— Begin RECORDED DATA —
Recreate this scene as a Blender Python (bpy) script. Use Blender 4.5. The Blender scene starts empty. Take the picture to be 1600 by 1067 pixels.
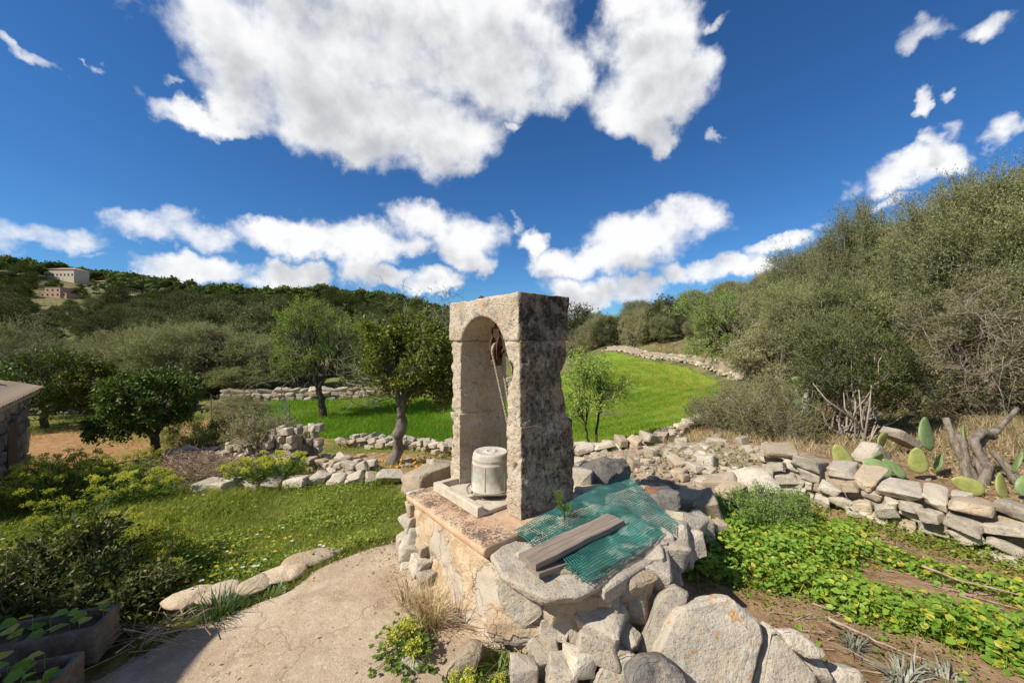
import bpy, bmesh, math, random
import numpy as np
from mathutils import Vector, Matrix

rng = np.random.default_rng(7)
random.seed(7)
scene = bpy.context.scene
COL = scene.collection
R = math.radians

# ------------------------------------------------------------------ camera
F = 600.0                       # focal length in photograph pixels
EYE = 1.95
cam_data = bpy.data.cameras.new("camera")
cam_data.sensor_width = 36.0
cam_data.lens = F / 1600.0 * 36.0
cam_data.clip_start = 0.05
cam_data.clip_end = 5000
camera = bpy.data.objects.new("camera", cam_data)
COL.objects.link(camera)
camera.location = (0, 0, EYE)
camera.rotation_euler = (R(90), 0, 0)
scene.camera = camera

# ------------------------------------------------------------------ light
SUN_EL = 43.0
SUN_AZ = Vector((-0.89, -0.45)).normalized()          # where the sun stands, in plan
sun_data = bpy.data.lights.new("sun", 'SUN')
sun_data.energy = 4.8
sun_data.angle = R(0.5)
sun_data.color = (1.0, 0.94, 0.84)
sun = bpy.data.objects.new("sun", sun_data)
COL.objects.link(sun)
_d = Vector((-SUN_AZ.x * math.cos(R(SUN_EL)), -SUN_AZ.y * math.cos(R(SUN_EL)), -math.sin(R(SUN_EL))))
sun.rotation_euler = _d.to_track_quat('-Z', 'Y').to_euler()

scene.view_settings.view_transform = 'Standard'
scene.view_settings.look = 'None'
scene.view_settings.exposure = 0.55
scene.view_settings.gamma = 1.0
scene.view_settings.use_curve_mapping = False
scene.cycles.max_bounces = 6
scene.cycles.diffuse_bounces = 3
scene.cycles.transparent_max_bounces = 6


# ------------------------------------------------------------------ node helper
class NT:
    def __init__(self, tree):
        self.t = tree
        self.nodes = tree.nodes
        self.links = tree.links

    def n(self, kind, ins=None, **props):
        nd = self.nodes.new(kind)
        for k, v in props.items():
            setattr(nd, k, v)
        for k, v in (ins or {}).items():
            self.put(nd.inputs[k], v)
        return nd

    def put(self, sock, v):
        if isinstance(v, bpy.types.NodeSocket):
            self.links.new(v, sock)
        elif isinstance(v, bpy.types.Node):
            self.links.new(v.outputs[0], sock)
        else:
            if isinstance(v, (tuple, list)) and len(v) == 3 and sock.type == 'RGBA':
                v = (*v, 1.0)
            sock.default_value = v

    def math(self, op, a, b=None, c=None, clamp=False):
        ins = {0: a}
        if b is not None:
            ins[1] = b
        if c is not None:
            ins[2] = c
        return self.n('ShaderNodeMath', ins, operation=op, use_clamp=clamp).outputs[0]

    def vmath(self, op, a, b=None, scale=None):
        ins = {0: a}
        if b is not None:
            ins[1] = b
        nd = self.n('ShaderNodeVectorMath', ins, operation=op)
        if scale is not None:
            self.put(nd.inputs['Scale'], scale)
        return nd.outputs['Value'] if op in ('DOT_PRODUCT', 'LENGTH', 'DISTANCE') else nd.outputs[0]

    def mix(self, f, a, b):
        nd = self.nodes.new('ShaderNodeMix')
        nd.data_type = 'RGBA'
        self.put(nd.inputs[0], f)
        self.put(nd.inputs[6], a)
        self.put(nd.inputs[7], b)
        return nd.outputs[2]

    def noise(self, vec, scale, detail=4, rough=0.6, dist=0.0):
        nd = self.n('ShaderNodeTexNoise', {'Scale': scale, 'Detail': detail, 'Roughness': rough, 'Distortion': dist})
        if vec is not None:
            self.put(nd.inputs['Vector'], vec)
        return nd

    def step(self, x, lo, hi, a=0.0, b=1.0):
        nd = self.n('ShaderNodeMapRange', {0: x, 1: lo, 2: hi, 3: a, 4: b})
        nd.interpolation_type = 'SMOOTHSTEP'
        return nd.outputs[0]


# ------------------------------------------------------------------ sky with cumulus
world = bpy.data.worlds.new("World")
scene.world = world
world.use_nodes = True
world.cycles.sampling_method = "MANUAL"
world.cycles.sample_map_resolution = 256
w = NT(world.node_tree)
w.nodes.clear()


def az_el(px, py):
    az = math.atan((px - 800) / F)
    el = math.atan((535 - py) / F * math.cos(az))
    return az, el


CLOUDS = [
    (330, 30, 100, 60), (430, 60, 150, 110), (560, 60, 200, 120), (690, 60, 170, 120), (790, 105, 110, 80), (880, 140, 50, 55),
    (480, 160, 120, 75), (620, 195, 150, 75), (700, 225, 80, 45), (540, 225, 120, 42), (400, 170, 60, 40), (560, -30, 330, 70),
    (285, 165, 62, 26), (208, 118, 32, 24), (150, 95, 25, 8), (60, 105, 55, 14), (360, 195, 60, 20), (270, 110, 40, 12),
    (1000, 60, 75, 75), (1015, 150, 90, 55), (1060, 118, 55, 40), (1020, 200, 28, 35), (975, 15, 50, 40), (1110, 35, 34, 14),
    (1455, 52, 62, 26), (1565, 15, 60, 30), (1432, 180, 18, 24), (1475, 160, 18, 14),
    (1580, 205, 50, 28), (1435, 268, 66, 32), (1345, 292, 36, 20), (1395, 322, 50, 14), (1300, 352, 30, 14),
    (1065, 345, 62, 34), (1000, 375, 88, 34), (925, 408, 85, 26), (1100, 415, 70, 20), (1150, 415, 48, 20), (1230, 380, 62, 14),
    (950, 455, 80, 24), (830, 378, 24, 20), (808, 352, 16, 18), (905, 465, 40, 26), (1035, 440, 30, 12),
    (75, 372, 105, 26), (20, 385, 80, 24), (262, 362, 88, 28), (330, 380, 54, 26), (220, 348, 56, 12),
    (450, 372, 95, 26), (560, 380, 105, 32), (660, 348, 56, 34), (722, 368, 68, 36), (735, 405, 40, 20), (640, 385, 60, 20),
    (320, 424, 90, 20), (455, 428, 58, 22), (260, 432, 60, 14), (625, 438, 78, 20), (560, 422, 40, 24), (665, 450, 50, 12),
    (145, 405, 40, 8), (1120, 215, 14, 22), (805, 205, 16, 10),
]
blobs = []
for px, py, rx, ry in CLOUDS:
    az, el = az_el(px, py)
    blobs.append((az, el, abs(az_el(px + rx, py)[0] - az_el(px - rx, py)[0]) / 2, abs(az_el(px, py + ry)[1] - az_el(px, py - ry)[1]) / 2))
_r = random.Random(3)
for k in range(26):                                       # the same kind of sky goes on round the back
    a = _r.uniform(R(66), R(294))
    e = _r.choice([R(12), R(14), R(16), R(28), R(38)]) + _r.uniform(-.05, .05)
    blobs.append((a if a < math.pi else a - 2 * math.pi, e, _r.uniform(.1, .28), _r.uniform(.04, .07) * (1 + e * 1.5)))

grp = bpy.data.node_groups.new("cloud_density", 'ShaderNodeTree')
grp.interface.new_socket("Vector", in_out='INPUT', socket_type='NodeSocketVector')
grp.interface.new_socket("Density", in_out='OUTPUT', socket_type='NodeSocketFloat')
g = NT(grp)
gi = g.n('NodeGroupInput')
go = g.n('NodeGroupOutput')
d0 = gi.outputs[0]
warp = g.noise(d0, 5.0, 2, .55).outputs['Color']
warp = g.vmath('SCALE', g.vmath('SUBTRACT', warp, (.5, .5, .5)), scale=.09)
warp2 = g.noise(d0, 17.0, 4, .6).outputs['Color']
warp2 = g.vmath('SCALE', g.vmath('SUBTRACT', warp2, (.5, .5, .5)), scale=.085)
d1 = g.vmath('NORMALIZE', g.vmath('ADD', g.vmath('ADD', d0, warp), warp2))
sep = g.n('ShaderNodeSeparateXYZ', {0: d1}).outputs
az = g.math('ARCTAN2', sep[0], sep[1])
el = g.math('ARCSINE', sep[2])
ae = g.n('ShaderNodeCombineXYZ', {0: az, 1: el}).outputs[0]
acc = None
for (a, e, ra, re) in blobs:
    q = g.vmath('MULTIPLY', g.vmath('SUBTRACT', ae, (a, e, 0)), (1 / ra / 1.12, 1 / re / 1.12, 0))
    q = g.vmath('DOT_PRODUCT', q, q)
    if ra * re < .0012:
        q = g.math('ADD', q, .62)                          # wisps: only the densest noise shows
    acc = q if acc is None else g.math('SMOOTH_MIN', acc, q, .35)
base = g.math('MAXIMUM', g.math('SUBTRACT', 1.0, acc), -1.6)
n1 = g.noise(d0, 9.0, 10, .55).outputs[0]
dens = g.math('ADD', g.math('MULTIPLY', base, .80), g.math('MULTIPLY', g.math('SUBTRACT', n1, .54), 2.5))
g.put(go.inputs[0], dens)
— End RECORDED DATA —
Please quote the lines of the material, beginning with the first and ending with the one that contains "scene.camera = camera", exactly as written and without any pictures.

» **RESPONSE TO THE TASK**:
Recreate this scene as a Blender Python (bpy) script. Use Blender 4.5. The Blender scene starts empty. Take the picture to be 1600 by 1067 pixels.
import bpy, bmesh, math, random
import numpy as np
from mathutils import Vector, Matrix

rng = np.random.default_rng(7)
random.seed(7)
scene = bpy.context.scene
COL = scene.collection
R = math.radians

# ------------------------------------------------------------------ camera
F = 600.0                       # focal length in photograph pixels
EYE = 1.95
cam_data = bpy.data.cameras.new("camera")
cam_data.sensor_width = 36.0
cam_data.lens = F / 1600.0 * 36.0
cam_data.clip_start = 0.05
cam_data.clip_end = 5000
camera = bpy.data.objects.new("camera", cam_data)
COL.objects.link(camera)
camera.location = (0, 0, EYE)
camera.rotation_euler = (R(90), 0, 0)
scene.camera = camera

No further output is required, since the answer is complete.